* _EXERCISE DESCRIPTION_:
Beginning at the first line of the data, print each line exactly, stopping after the line that contains "[mat((.02, .02, .022), .4, 'zip_tape')], parent, True)".

- - - - - - -

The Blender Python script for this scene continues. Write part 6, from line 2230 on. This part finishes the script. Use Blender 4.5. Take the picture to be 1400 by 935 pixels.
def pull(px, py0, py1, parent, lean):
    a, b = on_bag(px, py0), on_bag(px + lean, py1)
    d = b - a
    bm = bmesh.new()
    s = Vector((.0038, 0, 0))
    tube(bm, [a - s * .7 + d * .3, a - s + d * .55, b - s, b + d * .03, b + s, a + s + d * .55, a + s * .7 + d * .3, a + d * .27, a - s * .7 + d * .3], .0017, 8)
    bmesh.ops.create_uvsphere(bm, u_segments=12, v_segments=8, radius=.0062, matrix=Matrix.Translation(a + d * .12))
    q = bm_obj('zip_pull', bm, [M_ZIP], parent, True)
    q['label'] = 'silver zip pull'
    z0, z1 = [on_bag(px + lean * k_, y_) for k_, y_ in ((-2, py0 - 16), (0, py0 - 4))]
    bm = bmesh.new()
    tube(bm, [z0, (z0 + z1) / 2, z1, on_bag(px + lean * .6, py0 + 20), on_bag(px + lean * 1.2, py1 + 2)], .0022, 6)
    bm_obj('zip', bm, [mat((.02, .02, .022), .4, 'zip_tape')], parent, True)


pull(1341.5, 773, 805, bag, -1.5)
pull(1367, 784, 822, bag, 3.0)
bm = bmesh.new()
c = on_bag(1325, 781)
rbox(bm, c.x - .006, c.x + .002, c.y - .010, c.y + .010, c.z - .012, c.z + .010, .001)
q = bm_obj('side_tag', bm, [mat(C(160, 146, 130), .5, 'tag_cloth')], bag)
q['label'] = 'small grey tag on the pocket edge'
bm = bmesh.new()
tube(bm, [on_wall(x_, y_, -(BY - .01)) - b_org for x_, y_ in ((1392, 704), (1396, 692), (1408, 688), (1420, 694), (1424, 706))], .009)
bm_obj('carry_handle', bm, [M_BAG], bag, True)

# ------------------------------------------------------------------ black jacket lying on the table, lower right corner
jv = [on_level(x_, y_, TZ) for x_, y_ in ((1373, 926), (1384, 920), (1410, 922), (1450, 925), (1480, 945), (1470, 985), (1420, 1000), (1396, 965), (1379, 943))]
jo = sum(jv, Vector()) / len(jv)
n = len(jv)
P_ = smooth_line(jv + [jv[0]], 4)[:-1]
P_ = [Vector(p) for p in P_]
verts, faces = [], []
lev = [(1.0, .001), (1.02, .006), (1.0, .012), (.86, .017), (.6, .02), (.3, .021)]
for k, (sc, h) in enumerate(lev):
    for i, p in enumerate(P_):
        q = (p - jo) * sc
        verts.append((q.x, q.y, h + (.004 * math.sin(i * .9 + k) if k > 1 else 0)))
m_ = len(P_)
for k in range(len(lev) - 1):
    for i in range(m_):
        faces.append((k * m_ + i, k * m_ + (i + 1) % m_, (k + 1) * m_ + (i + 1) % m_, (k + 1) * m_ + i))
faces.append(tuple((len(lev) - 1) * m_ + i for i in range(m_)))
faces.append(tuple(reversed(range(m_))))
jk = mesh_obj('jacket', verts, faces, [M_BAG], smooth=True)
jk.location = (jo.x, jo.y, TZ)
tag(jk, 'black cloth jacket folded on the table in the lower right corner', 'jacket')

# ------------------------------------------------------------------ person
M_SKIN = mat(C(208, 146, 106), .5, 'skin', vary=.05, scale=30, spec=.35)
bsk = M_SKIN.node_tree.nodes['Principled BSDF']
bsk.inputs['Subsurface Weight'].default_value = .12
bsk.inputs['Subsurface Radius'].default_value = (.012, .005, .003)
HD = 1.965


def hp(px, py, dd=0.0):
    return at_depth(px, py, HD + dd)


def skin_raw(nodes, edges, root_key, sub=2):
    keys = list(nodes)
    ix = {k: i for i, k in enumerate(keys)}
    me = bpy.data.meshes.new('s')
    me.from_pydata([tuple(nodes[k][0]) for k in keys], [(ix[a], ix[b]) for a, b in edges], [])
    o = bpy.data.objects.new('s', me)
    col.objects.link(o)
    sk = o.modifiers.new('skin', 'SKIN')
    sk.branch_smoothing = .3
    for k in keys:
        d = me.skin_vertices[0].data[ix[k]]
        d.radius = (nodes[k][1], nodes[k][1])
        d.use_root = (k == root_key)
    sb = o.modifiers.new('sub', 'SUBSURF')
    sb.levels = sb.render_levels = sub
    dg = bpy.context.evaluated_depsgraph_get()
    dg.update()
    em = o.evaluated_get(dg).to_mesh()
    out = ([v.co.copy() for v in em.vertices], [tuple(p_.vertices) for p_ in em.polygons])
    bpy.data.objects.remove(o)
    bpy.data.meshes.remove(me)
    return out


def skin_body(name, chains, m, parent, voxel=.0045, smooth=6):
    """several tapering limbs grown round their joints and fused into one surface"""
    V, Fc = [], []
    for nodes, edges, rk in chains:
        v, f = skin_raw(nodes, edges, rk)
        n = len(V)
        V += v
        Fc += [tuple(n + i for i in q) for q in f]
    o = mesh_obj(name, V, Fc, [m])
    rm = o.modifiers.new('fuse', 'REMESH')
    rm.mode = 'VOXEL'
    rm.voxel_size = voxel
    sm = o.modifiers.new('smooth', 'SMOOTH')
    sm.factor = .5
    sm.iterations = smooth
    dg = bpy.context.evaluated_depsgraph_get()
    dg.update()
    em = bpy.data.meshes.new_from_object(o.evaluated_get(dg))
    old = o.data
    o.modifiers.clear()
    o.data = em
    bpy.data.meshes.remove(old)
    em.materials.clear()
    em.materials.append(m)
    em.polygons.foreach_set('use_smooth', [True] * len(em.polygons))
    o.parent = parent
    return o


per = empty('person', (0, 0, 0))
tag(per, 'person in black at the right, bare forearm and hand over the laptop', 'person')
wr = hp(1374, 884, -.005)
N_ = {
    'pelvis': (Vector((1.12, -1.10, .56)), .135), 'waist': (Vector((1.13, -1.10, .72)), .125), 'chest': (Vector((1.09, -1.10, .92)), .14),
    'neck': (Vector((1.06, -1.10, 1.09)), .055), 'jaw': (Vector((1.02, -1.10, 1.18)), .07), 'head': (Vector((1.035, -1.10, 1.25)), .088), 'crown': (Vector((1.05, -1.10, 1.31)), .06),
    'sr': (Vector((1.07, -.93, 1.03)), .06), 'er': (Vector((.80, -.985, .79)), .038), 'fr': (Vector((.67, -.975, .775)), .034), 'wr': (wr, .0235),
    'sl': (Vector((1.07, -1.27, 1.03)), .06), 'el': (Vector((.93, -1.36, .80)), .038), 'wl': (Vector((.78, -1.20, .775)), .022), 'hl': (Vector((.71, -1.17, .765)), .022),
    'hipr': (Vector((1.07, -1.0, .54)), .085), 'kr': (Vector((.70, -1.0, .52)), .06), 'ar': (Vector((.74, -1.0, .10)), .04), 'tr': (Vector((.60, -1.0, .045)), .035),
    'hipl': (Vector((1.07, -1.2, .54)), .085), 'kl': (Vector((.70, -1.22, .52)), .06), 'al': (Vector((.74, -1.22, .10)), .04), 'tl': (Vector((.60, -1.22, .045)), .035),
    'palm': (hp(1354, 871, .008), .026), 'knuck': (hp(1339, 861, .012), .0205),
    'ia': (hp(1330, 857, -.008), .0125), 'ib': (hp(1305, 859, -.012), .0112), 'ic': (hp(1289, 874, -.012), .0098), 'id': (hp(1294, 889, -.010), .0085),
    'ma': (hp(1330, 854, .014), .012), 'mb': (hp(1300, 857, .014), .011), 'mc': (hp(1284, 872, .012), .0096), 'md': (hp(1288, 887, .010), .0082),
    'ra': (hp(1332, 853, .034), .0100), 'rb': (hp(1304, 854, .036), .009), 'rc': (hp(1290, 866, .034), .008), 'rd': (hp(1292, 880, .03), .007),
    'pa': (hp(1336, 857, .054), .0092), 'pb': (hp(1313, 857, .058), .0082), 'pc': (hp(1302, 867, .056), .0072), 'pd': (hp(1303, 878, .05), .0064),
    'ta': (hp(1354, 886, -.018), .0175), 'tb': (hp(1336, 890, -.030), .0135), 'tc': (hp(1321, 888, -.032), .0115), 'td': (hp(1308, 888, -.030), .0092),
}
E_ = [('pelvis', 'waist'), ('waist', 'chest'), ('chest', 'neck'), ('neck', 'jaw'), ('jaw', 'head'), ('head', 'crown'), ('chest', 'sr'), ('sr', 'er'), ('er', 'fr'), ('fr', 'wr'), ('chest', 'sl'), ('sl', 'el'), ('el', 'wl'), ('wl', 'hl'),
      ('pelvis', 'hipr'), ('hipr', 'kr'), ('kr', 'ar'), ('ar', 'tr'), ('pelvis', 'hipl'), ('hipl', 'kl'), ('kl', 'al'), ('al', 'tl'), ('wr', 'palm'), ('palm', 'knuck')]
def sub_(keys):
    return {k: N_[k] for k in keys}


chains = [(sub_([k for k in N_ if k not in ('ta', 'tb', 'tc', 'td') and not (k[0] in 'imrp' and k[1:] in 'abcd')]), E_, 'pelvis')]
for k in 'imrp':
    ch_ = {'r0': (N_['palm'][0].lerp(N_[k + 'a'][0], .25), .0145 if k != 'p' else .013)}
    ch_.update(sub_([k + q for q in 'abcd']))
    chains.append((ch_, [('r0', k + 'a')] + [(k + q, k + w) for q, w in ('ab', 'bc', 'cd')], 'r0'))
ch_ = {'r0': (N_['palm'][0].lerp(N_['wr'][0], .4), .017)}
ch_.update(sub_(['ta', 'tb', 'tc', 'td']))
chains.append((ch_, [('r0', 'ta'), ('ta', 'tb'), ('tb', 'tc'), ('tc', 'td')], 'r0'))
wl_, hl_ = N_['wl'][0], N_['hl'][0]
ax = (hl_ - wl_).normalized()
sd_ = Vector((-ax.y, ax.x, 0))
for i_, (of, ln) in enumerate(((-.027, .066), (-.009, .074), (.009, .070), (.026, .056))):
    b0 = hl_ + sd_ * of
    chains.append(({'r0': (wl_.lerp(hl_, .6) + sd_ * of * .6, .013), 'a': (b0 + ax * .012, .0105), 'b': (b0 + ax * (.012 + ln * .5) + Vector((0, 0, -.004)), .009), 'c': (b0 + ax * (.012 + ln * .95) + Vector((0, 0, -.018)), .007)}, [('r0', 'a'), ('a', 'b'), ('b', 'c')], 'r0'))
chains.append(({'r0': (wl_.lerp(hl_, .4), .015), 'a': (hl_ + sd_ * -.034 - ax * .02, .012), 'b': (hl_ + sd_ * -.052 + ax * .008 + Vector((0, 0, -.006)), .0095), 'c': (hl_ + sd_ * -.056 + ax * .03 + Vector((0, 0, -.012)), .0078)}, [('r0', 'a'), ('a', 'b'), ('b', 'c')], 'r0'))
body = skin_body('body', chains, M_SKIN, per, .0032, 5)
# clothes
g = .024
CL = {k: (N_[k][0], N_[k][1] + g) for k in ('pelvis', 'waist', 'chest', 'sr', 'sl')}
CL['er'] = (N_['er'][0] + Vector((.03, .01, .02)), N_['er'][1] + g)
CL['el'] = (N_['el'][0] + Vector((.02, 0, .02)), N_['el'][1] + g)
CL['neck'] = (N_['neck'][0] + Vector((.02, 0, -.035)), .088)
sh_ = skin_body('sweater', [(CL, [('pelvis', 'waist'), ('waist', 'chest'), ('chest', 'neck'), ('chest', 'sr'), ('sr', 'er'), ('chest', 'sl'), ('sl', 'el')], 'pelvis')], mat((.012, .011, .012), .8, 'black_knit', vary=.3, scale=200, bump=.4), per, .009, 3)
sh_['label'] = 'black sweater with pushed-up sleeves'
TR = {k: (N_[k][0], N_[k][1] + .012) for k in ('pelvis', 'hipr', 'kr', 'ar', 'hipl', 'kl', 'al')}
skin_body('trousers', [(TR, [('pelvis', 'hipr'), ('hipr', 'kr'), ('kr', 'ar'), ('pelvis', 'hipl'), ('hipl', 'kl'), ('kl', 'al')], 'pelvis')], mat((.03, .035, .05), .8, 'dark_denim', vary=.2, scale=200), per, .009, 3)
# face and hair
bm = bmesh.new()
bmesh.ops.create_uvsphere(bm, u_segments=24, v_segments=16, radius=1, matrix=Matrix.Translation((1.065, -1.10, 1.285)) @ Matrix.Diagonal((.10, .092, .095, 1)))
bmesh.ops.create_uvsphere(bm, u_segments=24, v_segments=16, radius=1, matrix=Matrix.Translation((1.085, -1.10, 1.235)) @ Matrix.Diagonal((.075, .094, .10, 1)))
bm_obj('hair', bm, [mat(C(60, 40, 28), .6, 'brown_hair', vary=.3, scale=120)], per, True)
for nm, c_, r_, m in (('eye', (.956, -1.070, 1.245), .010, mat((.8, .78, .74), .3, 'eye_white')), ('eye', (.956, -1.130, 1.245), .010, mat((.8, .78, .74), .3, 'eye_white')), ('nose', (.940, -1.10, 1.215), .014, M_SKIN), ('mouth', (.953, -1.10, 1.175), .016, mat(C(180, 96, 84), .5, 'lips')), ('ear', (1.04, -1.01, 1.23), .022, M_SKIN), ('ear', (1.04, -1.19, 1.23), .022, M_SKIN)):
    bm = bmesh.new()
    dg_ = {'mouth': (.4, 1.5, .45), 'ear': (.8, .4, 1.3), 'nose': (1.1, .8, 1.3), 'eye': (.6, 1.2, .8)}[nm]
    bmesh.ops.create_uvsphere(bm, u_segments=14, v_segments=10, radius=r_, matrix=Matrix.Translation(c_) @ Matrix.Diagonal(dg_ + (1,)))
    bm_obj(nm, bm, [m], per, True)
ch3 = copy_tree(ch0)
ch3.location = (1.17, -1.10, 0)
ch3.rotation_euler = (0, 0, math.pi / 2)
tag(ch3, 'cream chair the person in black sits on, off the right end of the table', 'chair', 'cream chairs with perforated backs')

- - - - - - -

* _OUTPUT FOR THIS EXERCISE_:
The Blender Python script for this scene continues. Write part 6, from line 2230 on. This part finishes the script. Use Blender 4.5. Take the picture to be 1400 by 935 pixels.
def pull(px, py0, py1, parent, lean):
    a, b = on_bag(px, py0), on_bag(px + lean, py1)
    d = b - a
    bm = bmesh.new()
    s = Vector((.0038, 0, 0))
    tube(bm, [a - s * .7 + d * .3, a - s + d * .55, b - s, b + d * .03, b + s, a + s + d * .55, a + s * .7 + d * .3, a + d * .27, a - s * .7 + d * .3], .0017, 8)
    bmesh.ops.create_uvsphere(bm, u_segments=12, v_segments=8, radius=.0062, matrix=Matrix.Translation(a + d * .12))
    q = bm_obj('zip_pull', bm, [M_ZIP], parent, True)
    q['label'] = 'silver zip pull'
    z0, z1 = [on_bag(px + lean * k_, y_) for k_, y_ in ((-2, py0 - 16), (0, py0 - 4))]
    bm = bmesh.new()
    tube(bm, [z0, (z0 + z1) / 2, z1, on_bag(px + lean * .6, py0 + 20), on_bag(px + lean * 1.2, py1 + 2)], .0022, 6)
    bm_obj('zip', bm, [mat((.02, .02, .022), .4, 'zip_tape')], parent, True)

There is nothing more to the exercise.